Appalti pilotati. Alla cloche ci sarebbe stato anche Luciano D'Alfonso. Un nuovo terremoto, stavolta giudiziario, rischia di inghiottire la poltrona del presidente della Regione Abruzzo, uomo forte del Pd e renziano tutto d'un pezzo, in carica dal maggio del 2014. I sismografi hanno oscillato violentemente ieri mattina, quando carabinieri e polizia hanno fatto scattare perquisizioni in diverse città. Un lavorìo che sarebbe passato sotto traccia se agenti e militari non si fossero presentati anche a Palazzo Silone, attuale domicilio del governo regionale, facendo sosta al Settore Patrimonio.
Nel mirino, in particolare, le carte relative alla riqualificazione di Palazzo Centi, acquistato nel 2002 dalla Regione ed adibito a sede della giunta prima d'essere lesionato dal sisma (quello vero) del 2009. Fatti oggetto di un'indagine in corso, riguardante funzionari e imprenditori ma non il governatore. Che invece, per sua stessa ammissione, si è visto notificare avvisi di proroga di indagini relative a due ulteriori, diverse vicende che lo vedrebbero indagato per corruzione, turbativa d'asta e abuso d'ufficio: un paio di cantieri attivi a Penne (con accertamenti avviati nel novembre 2015) e la manutenzione di alcune case popolari di Pescara, divenuta oggetto di un fascicolo aperto a luglio.
«Mi ritengo estraneo a qualsivoglia reato e auspico un espletamento rapidissimo di ogni indagine. Ho fiducia nell'operato degli inquirenti come ne avevo in passato, quando è stata sempre accertata la liceità delle mie condotte amministrative», s'è affrettato a precisare D'Alfonso. Nelle sue parole, un riferimento chiaro ai diversi processi affrontati nel tempo. E vinti: da sindaco di Pescara nel 2008 finì ai domiciliari per tangenti. Rinviato a giudizio, fu assolto con formula piena nel 2013. Identico verdetto incassato nel 2014 nel processo nato dall'affidamento della progettazione del porto pescarese. Resterebbe il procedimento sulla Mare-Monti, la strada da 22 milioni di euro iniziata nel 2008 e bloccata 4 mesi perché il tracciato attraversava una riserva naturale, ma l'accusa di truffa contestata a D'Alfonso in veste di presidente della provincia è già stata cancellata dalla prescrizione.
Precedenti che se da un lato inducono alla prudenza ed all'esercizio del garantismo, dall'altro regalano nuovi grattacapi. Specie sul versante politico, soprattutto al Pd, già scottato dal caso di Ottaviano Del Turco, nel 2008 da presidente della Regione costretto alle dimissioni perché risucchiato nella Sanitopoli abruzzese, smontata solo lo scorso dicembre dalla Cassazione e - per quel che resta - dal maturare della prescrizione.

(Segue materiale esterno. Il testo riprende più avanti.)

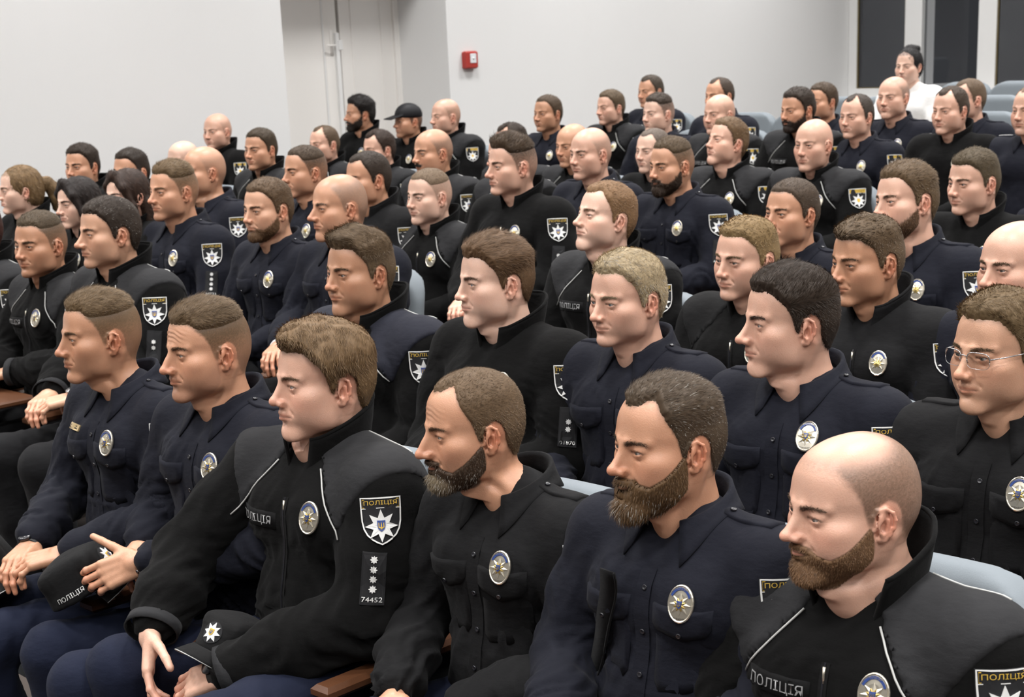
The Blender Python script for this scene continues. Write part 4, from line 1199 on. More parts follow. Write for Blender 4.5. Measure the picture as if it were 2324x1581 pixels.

Stavolta a turbare il sonno dalle parti del Nazareno, oltre al clamore mediatico, è la vicinanza politica del presidente indagato al leader dimissionario. «Non è finita qui. L'Italia ha ancora bisogno di Matteo Renzi», dichiarava fedele alla linea D'Alfonso per esaltare il legame col rottamatore rottamato dopo la batosta rimediata al referendum sulle riforme costituzionali.
Il guaio, per il governatore, è che a non finire qui è pure l'inchiesta della Procura: tra i documenti acquisiti figura la delibera di giunta sull'ammodernamento di alloggi di edilizia residenziale pubblica in via Caduti per
Servizio ed in via Salaria Vecchia, a Pescara, per una spesa di quasi 4 milioni di euro. Non era mai stata pubblicata sul sito della Regione. Stranamente, come tante altre delibere da ieri tutte nelle mani degli inquirenti.